» Problem statement:
Word for word, transcribe the lines below and drop the pictures.

[Source excerpt start]

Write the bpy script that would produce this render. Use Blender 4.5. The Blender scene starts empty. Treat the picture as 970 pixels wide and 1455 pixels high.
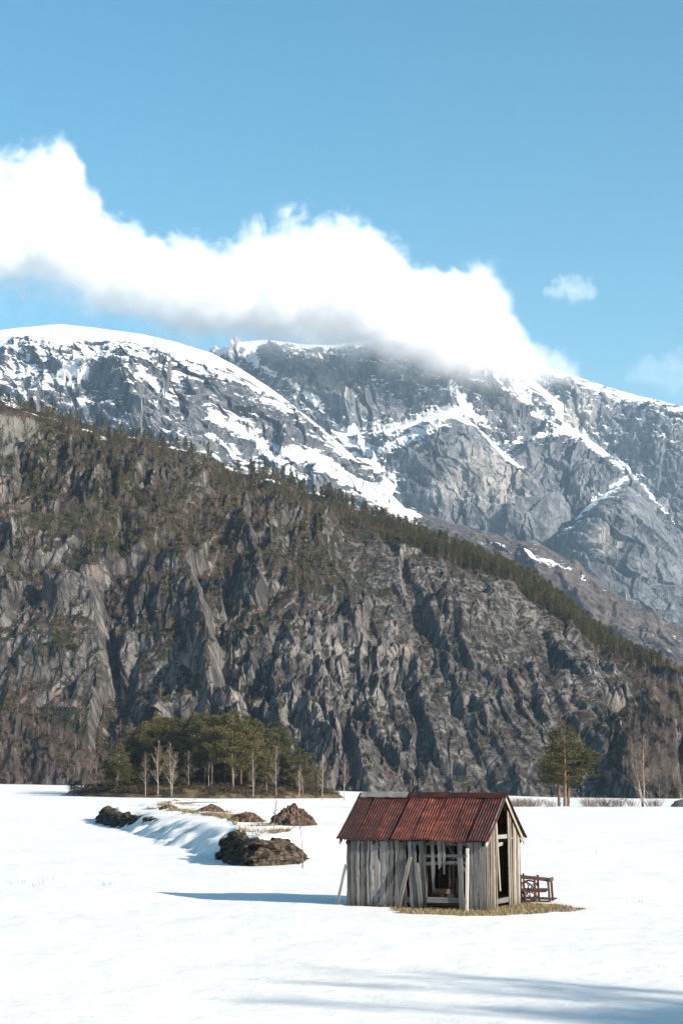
import bpy, math, random
import numpy as np
from mathutils import Vector, Matrix

random.seed(7)
rng = np.random.default_rng(7)
SC = bpy.context.scene
COL = SC.collection
R = math.radians

# ------------------------------------------------------------------ camera
FPX, CX, CY = 2600.0, 485.0, 727.5
HOR = 1100.0
EYE = 4.4
PITCH = math.atan((HOR - CY) / FPX)
cam_d = bpy.data.cameras.new('camera')
cam = bpy.data.objects.new('camera', cam_d)
COL.objects.link(cam)
cam.location = (0, 0, EYE)
cam.rotation_euler = (math.pi / 2 + PITCH, 0, 0)
cam_d.sensor_fit = 'VERTICAL'
cam_d.sensor_height = 36.0
cam_d.lens = 36.0 * FPX / 1455.0
cam_d.clip_start = 0.5
cam_d.clip_end = 60000
SC.camera = cam

def slopes(px, py):
    """direction of the ray through a photo pixel, scaled to unit depth: (dx, dz)"""
    px = np.asarray(px, float); py = np.asarray(py, float)
    u = (px - CX) / FPX; w = (CY - py) / FPX
    c, s = math.cos(PITCH), math.sin(PITCH)
    dy = c - w * s
    return u / dy, (s + w * c) / dy

def at(px, py, D):
    dx, dz = slopes(px, py)
    D = np.asarray(D, float)
    return np.stack(np.broadcast_arrays(dx * D, D, EYE + dz * D), -1)

def gnd(px, py, z=0.0):
    dx, dz = slopes(px, py)
    D = (z - EYE) / dz
    return np.array([float(dx * D), float(D), z])

# ------------------------------------------------------------------ noise
_perm = rng.permutation(256).astype(np.int32)
_perm = np.concatenate([_perm, _perm, _perm])
_g = rng.normal(size=(256, 3)); _g /= np.linalg.norm(_g, axis=1)[:, None]
_g = _g.astype(np.float32)

def perlin(x, y, z):
    x, y, z = [a.astype(np.float32) for a in np.broadcast_arrays(x, y, z)]
    xi = np.floor(x); yi = np.floor(y); zi = np.floor(z)
    fx, fy, fz = x - xi, y - yi, z - zi
    X = xi.astype(np.int32) & 255; Y = yi.astype(np.int32) & 255; Z = zi.astype(np.int32) & 255
    u = fx * fx * fx * (fx * (fx * 6 - 15) + 10)
    v = fy * fy * fy * (fy * (fy * 6 - 15) + 10)
    w = fz * fz * fz * (fz * (fz * 6 - 15) + 10)
    def corner(a, b, c):
        h = _perm[_perm[_perm[X + a] + Y + b] + Z + c]
        g = _g[h]
        return g[..., 0] * (fx - a) + g[..., 1] * (fy - b) + g[..., 2] * (fz - c)
    def lx(b, c):
        n0 = corner(0, b, c); n1 = corner(1, b, c)
        return n0 + u * (n1 - n0)
    a0 = lx(0, 0); a1 = lx(1, 0); b0 = lx(0, 1); b1 = lx(1, 1)
    p = a0 + v * (a1 - a0); q = b0 + v * (b1 - b0)
    return (p + w * (q - p)) * 1.5

def fbm(x, y, z, oct=4, gain=0.5, lac=2.03):
    s = 0; a = 1.0; t = 0
    for o in range(oct):
        s = s + a * perlin(x, y, z); t += a
        x, y, z = x * lac + 17.3, y * lac + 5.1, z * lac + 9.7; a *= gain
    return s / t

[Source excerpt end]

» Answer to the task:
Write the bpy script that would produce this render. Use Blender 4.5. The Blender scene starts empty. Treat the picture as 970 pixels wide and 1455 pixels high.
import bpy, math, random
import numpy as np
from mathutils import Vector, Matrix

random.seed(7)
rng = np.random.default_rng(7)
SC = bpy.context.scene
COL = SC.collection
R = math.radians

# ------------------------------------------------------------------ camera
FPX, CX, CY = 2600.0, 485.0, 727.5
HOR = 1100.0
EYE = 4.4
PITCH = math.atan((HOR - CY) / FPX)
cam_d = bpy.data.cameras.new('camera')
cam = bpy.data.objects.new('camera', cam_d)
COL.objects.link(cam)
cam.location = (0, 0, EYE)
cam.rotation_euler = (math.pi / 2 + PITCH, 0, 0)
cam_d.sensor_fit = 'VERTICAL'
cam_d.sensor_height = 36.0
cam_d.lens = 36.0 * FPX / 1455.0
cam_d.clip_start = 0.5
cam_d.clip_end = 60000
SC.camera = cam

def slopes(px, py):
    """direction of the ray through a photo pixel, scaled to unit depth: (dx, dz)"""
    px = np.asarray(px, float); py = np.asarray(py, float)
    u = (px - CX) / FPX; w = (CY - py) / FPX
    c, s = math.cos(PITCH), math.sin(PITCH)
    dy = c - w * s
    return u / dy, (s + w * c) / dy

def at(px, py, D):
    dx, dz = slopes(px, py)
    D = np.asarray(D, float)
    return np.stack(np.broadcast_arrays(dx * D, D, EYE + dz * D), -1)

def gnd(px, py, z=0.0):
    dx, dz = slopes(px, py)
    D = (z - EYE) / dz
    return np.array([float(dx * D), float(D), z])

# ------------------------------------------------------------------ noise
_perm = rng.permutation(256).astype(np.int32)
_perm = np.concatenate([_perm, _perm, _perm])
_g = rng.normal(size=(256, 3)); _g /= np.linalg.norm(_g, axis=1)[:, None]
_g = _g.astype(np.float32)

def perlin(x, y, z):
    x, y, z = [a.astype(np.float32) for a in np.broadcast_arrays(x, y, z)]
    xi = np.floor(x); yi = np.floor(y); zi = np.floor(z)
    fx, fy, fz = x - xi, y - yi, z - zi
    X = xi.astype(np.int32) & 255; Y = yi.astype(np.int32) & 255; Z = zi.astype(np.int32) & 255
    u = fx * fx * fx * (fx * (fx * 6 - 15) + 10)
    v = fy * fy * fy * (fy * (fy * 6 - 15) + 10)
    w = fz * fz * fz * (fz * (fz * 6 - 15) + 10)
    def corner(a, b, c):
        h = _perm[_perm[_perm[X + a] + Y + b] + Z + c]
        g = _g[h]
        return g[..., 0] * (fx - a) + g[..., 1] * (fy - b) + g[..., 2] * (fz - c)
    def lx(b, c):
        n0 = corner(0, b, c); n1 = corner(1, b, c)
        return n0 + u * (n1 - n0)
    a0 = lx(0, 0); a1 = lx(1, 0); b0 = lx(0, 1); b1 = lx(1, 1)
    p = a0 + v * (a1 - a0); q = b0 + v * (b1 - b0)
    return (p + w * (q - p)) * 1.5

def fbm(x, y, z, oct=4, gain=0.5, lac=2.03):
    s = 0; a = 1.0; t = 0
    for o in range(oct):
        s = s + a * perlin(x, y, z); t += a
        x, y, z = x * lac + 17.3, y * lac + 5.1, z * lac + 9.7; a *= gain
    return s / t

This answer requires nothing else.